▶ [Exercise]: Work through the material below line by line and say how many lines include the word "part". Only the number, please.

▶ [Recorded information]:
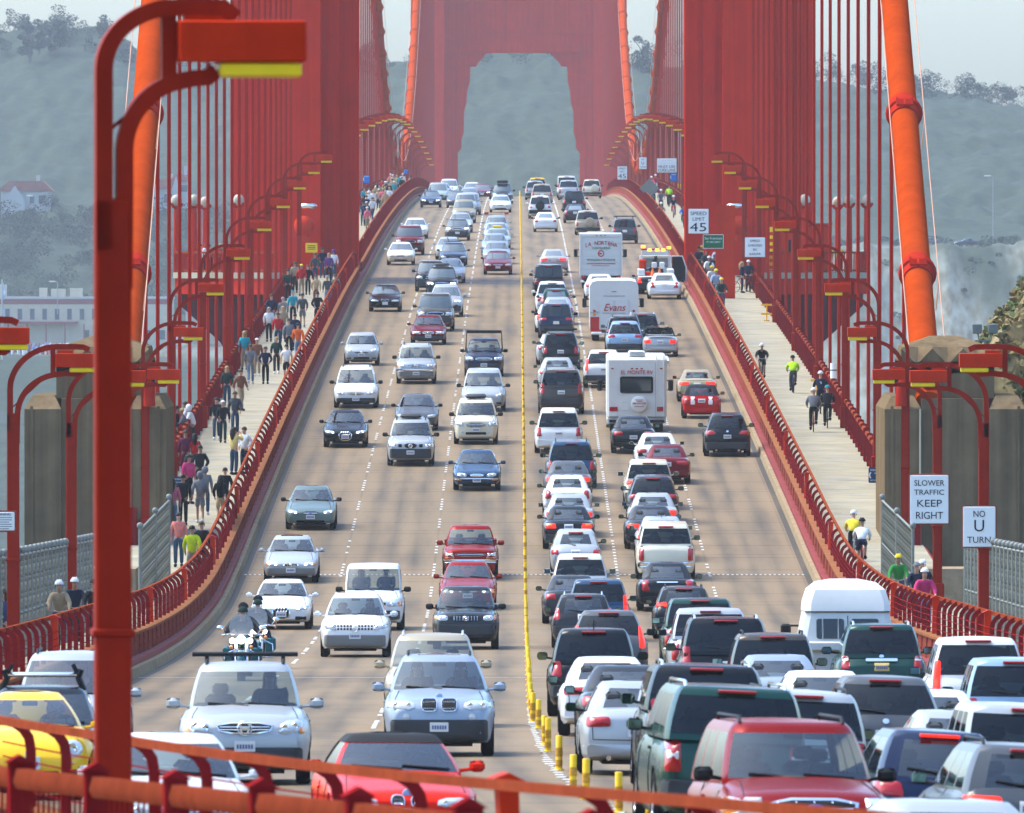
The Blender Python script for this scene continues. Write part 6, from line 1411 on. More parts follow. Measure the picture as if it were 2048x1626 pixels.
C(B(X_, tail=t_tall, rg=GLASSD), 'white', 1207, 775, 'b', 'white sport utility hidden behind the left side of the motorhome', 'suv', 'suv', tail=True, **A)
C(B(X_, tail=t_suvw, rg=GLASSD), 'paleblue', 1249, 712, 'b', 'pale blue hatchback above the motorhome roof', 'car', 'hatchback', **A)
C(B(U_, tail=t_suv, rg=GLASSD, rack=1), 'darkgrey', 1247, 703, 'b', 'dark grey sport utility with orange lit lamps above the pale blue hatchback', 'suv', 'suv', tail=True, **A)
C(B(U_, tail=t_suv, rg=GLASSD, rack=CHROME), 'grey', 1284, 633, 't', 'grey sport utility beside the rear of the white Evans truck', 'suv', 'suv', ds=6.5, **A)
C(B(S_, tail=t_gen, rg=GLASSD), 'white', 1199, 548, 't', 'white sedan between the two delivery trucks', 'car', **A)
C(B(S_, tail=t_gen, rg=GLASSP), 'silver', 1190, 463, 't', 'silver car just ahead of the tortilla truck', 'car', **A)
C(B(U_, tail=t_spare, rg=GLASSD), 'beige', 1175, 470, 'b', 'beige sport utility with beige spare wheel cover', 'suv', 'suv', mirror='b', **A)
C(B(S_, tail=t_tri, rg=GLASSP), 'darkgrey', 1150, 446, 'b', 'dark sedan left of the beige sport utility', 'car', **A)
C(B(V_, tail=t_van, rg=GLASSD), 'black', 1148, 424, 'b', 'black minivan near the crest on the right', 'minivan', 'minivan', **A)
C(B('canopy', tail=t_pick, rg=GLASSD), 'silver', 1137, 400, 'b', 'silver pickup with canopy near the crest', 'pickup truck', 'pickup_truck', **A)
C(B(U_, tail=t_tall, rg=GLASSD, dim=dict(zr=2.1, wr=.82)), 'white', 1133, 396, 'b', 'tall white van topping the crest on the right', 'van', 'van', **A)
C(B(U_, tail=t_suv, rg=GLASSD, rack=2), 'grey', 1249, 487, 'b', 'grey sport utility near the right kerb ahead of the tow truck', 'suv', 'suv', **A)
C(B(U_, tail=dict(t_spare, sx=.3, spare=.95), rg=GLASSD), 'cream', 1183, 396, 'b', 'cream sport utility with spare wheel topping the crest at the far right lane', 'suv', 'suv', **A)
C(B(S_, tail=t_tri, rg=GLASSD), 'darkgrey', 1301, 588, 'b', 'dark sedan with lit top lamp between tow truck and police car', 'car', tail=True, **A)
C(B(S_, tail=dict(t_tri, text=('POLICE', .14, 0, -2.43, .86)), rg=GLASSP, dim=dict(L=5.2, W=1.94, zr=1.46)), 'white', 1328, 598, 'b', 'white police sedan beside the right kerb', 'police car', 'police_car', mirror='b', **A)
C(B('convertible', tail=t_wide, rg=GLASSP), 'gold', 1393, 803, 'b', 'gold convertible with tan soft top ahead of the red striped one', 'car', 'convertible_car', tail=True, tan=1, **A)
C(B('mini', tail=dict(tl=[(.54,.60),(.74,.62),(.76,.86),(.56,.86)], plate=.70, stripe=1, bumper=(.26,.44,'paint')), rg=GLASSP), 'brightred', 1402, 837, 'b', 'small red convertible with white stripes and black soft top', 'car', 'convertible_car', soft=1, **A)
C(B(S_, tail=dict(tl=[(.50,.72),(.80,.70),(.72,1.0)], sm=0, plate=.6, bumper=(.34,.54,'paint')), rg=GLASS), 'grey', 1662, 1252, 't', 'dark grey sedan with pointed red tail lamp behind the camper van', 'car', tail=True, **A)
C(B(U_, tail=t_mdx, rg=GLASSD, rack=CHROME, dim=dict(W=1.95, L=4.8)), 'green', 1757, 1247, 't', 'dark green sport utility with chrome strip and yellow plate at the right', 'suv', 'suv', yplate=1, **A)
C(B(V_, tail=t_tall, rg=GLASSD), 'white', 1948, 1274, 't', 'white minivan with tall red and amber lamp near the right edge', 'minivan', 'minivan', tail=True, **A)
C(B(U_, tail=t_suv, rg=GLASSD), 'paleblue', 2022, 1316, 't', 'pale blue sport utility cut by the right edge', 'suv', 'suv', mirror='b', **A)
C(B(U_, tail=t_suv, rg=GLASSD, dim=dict(wr=.76)), 'silver', 2020, 1408, 't', 'silver boxy sport utility cut by the right edge above the grey wagon', 'suv', 'suv', **A)
EXTRA_COL = {'fordred': (.20,.008,.007), 'dullred': (.24,.010,.008), 'deepred': (.13,.004,.006)}
COL.update(EXTRA_COL)
PLACED = []
for (name, tpl, pt, px, py, ref, on, lab, cat, o) in TR:
    p = tpl[0]; h = 0 if ref == 'b' else p['zr']+.01
    u, s = ground_at(px, py, h)
    s += (1.4 if ref == 'b' else (.3 if on else .6))+o.get('ds', 0); u = (px-XV)*s/FPX + CX - off(s)
    ov = dict(o.get('over', {}))
    PLACED.append((s, u, p['L'], p['W'], lab)); CAR_AT = globals().setdefault('CAR_AT', {})
    t = spawn(name, tpl, o.get('pt2', pt), s, u, on, lab, cat, 'cars and trucks on the bridge', o.get('lit', False), o.get('tail', False), o.get('mirror') or (None if on else rnd.choice((None, 'b'))), 0, s > 640, o.get('extra'), ov)
    CAR_AT[lab] = (t, p)
    if o.get('yplate'):
        for c in t.children:
            if c.name.startswith('licence_plate'): c.material_slots[0].material = mat('yellow_plate', (.55, .42, .14), .5)
    if o.get('soft') or o.get('tan') or name == 'convertible_car' and on:        # cloth hood over the cabin
        m = bpy.data.materials.get('black_canvas') if not o.get('tan') else mat('tan_canvas', (.30, .26, .19), .8)
        hb = hull(dict(p)); n0 = len(p['deck'])
        mb = MB(); zb = p['belt']
        vs_ = [Vector(v) for v in hb.v]; fs_ = [f for f in hb.f if min(vs_[i].z for i in f) > zb+(.02) and max(vs_[i].y for i in f) < p['ws'][0]-.0 and (sum(vs_[i].z for i in f)/len(f) > p['zr']-.10 or sum(vs_[i].y for i in f)/len(f) < p['ws'][1]-.35)]
        vv = [Vector((v.x*1.012, v.y-.004, v.z+.010)) for v in vs_]; mb.add(vv, fs_)
        mb.build('soft_top', m, t)
if True:
    PLACED.sort()
    for i, a in enumerate(PLACED):
        for b in PLACED[i+1:]:
            if b[0]-a[0] < (a[2]+b[2])/2 and abs(a[1]-b[1]) < (a[3]+b[3])/2-.1: print('CLOSE', round(b[0]-a[0], 1), round(a[1], 1), round(b[1], 1), '|', round(a[0]), a[4][:46], '|', b[4][:46])
# ------------------------------------------------------------------ trucks, motorhome, camper, tow truck, motorcycles
TW = mat('truck_white', (.56, .56, .53), .45, spec=.25, var=.07, scale=1.2); TRED = mat('truck_lettering_red', (.42, .02, .015), .5); TGRN = mat('truck_lettering_green', (.02, .16, .07), .5)
def place(name, u, s, label, cat, on=False):
    g = math.atan(grade(s)); t = empty(name, P(u, s)); t.rotation_euler = (Matrix.Rotation(head(s)+(math.pi if on else 0), 4, 'Z') @ Euler((-g if on else g, 0, 0)).to_matrix().to_4x4()).to_euler()
    tag(t, label, cat, 'cars and trucks on the bridge'); return t
def truck_wheels(t, W, ys, r=.42):
    for y in ys:
        for q in (-1, 1):
            w = empty('wheel', (q*(W/2-.22), y, r)); w.parent = t; ty, rim = wheel_mesh(r, .36); link('tyre', ty, RUBBER, w); link('rim', rim, [RIM, BLACK], w)
def mirrors(t, W, y, z):
    for q in (-1, 1): part('mirror', BLACK, t, lambda b: (b.bev(q*(W/2+.22)-.11, q*(W/2+.22)+.11, y-.08, y+.06, z-.24, z+.24, .04), b.tube([(q*(W/2-.2), y, z+.2), (q*(W/2+.2), y, z+.2)], .025, 6), b.tube([(q*(W/2-.2), y, z-.2), (q*(W/2+.2), y, z-.2)], .025, 6)))
def lights(t, W, y, z, lit=False, w=.12, h=.09, x=None):
    for q in (-1, 1):
        x0 = q*(x if x else W/2-.2); part('taillight', TAILIT if lit else TAIL, t, lambda b: b.bev(x0-w, x0+w, y-.03, y+.02, z-h, z+h, .015))
def cab(t, W, y0, y1, H, m):
    """a truck cab: hood, cab, windscreen"""
    part('cab', m, t, lambda b: b.extrude([(y0, .5), (y1, .5), (y1, 1.05), (y1-.9, 1.25), (y1-1.4, H), (y0, H)], 'x', -W/2+.1, W/2-.1)); part('windshield', GLASS, t, lambda b: b.rings([[(-W/2+.2, y1-.93, 1.33), (W/2-.2, y1-.93, 1.33), (W/2-.25, y1-1.37, H-.08), (-W/2+.25, y1-1.37, H-.08)], [(-W/2+.2, y1-.88, 1.34), (W/2-.2, y1-.88, 1.34), (W/2-.25, y1-1.32, H-.06), (-W/2+.25, y1-1.32, H-.06)]], True, True))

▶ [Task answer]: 4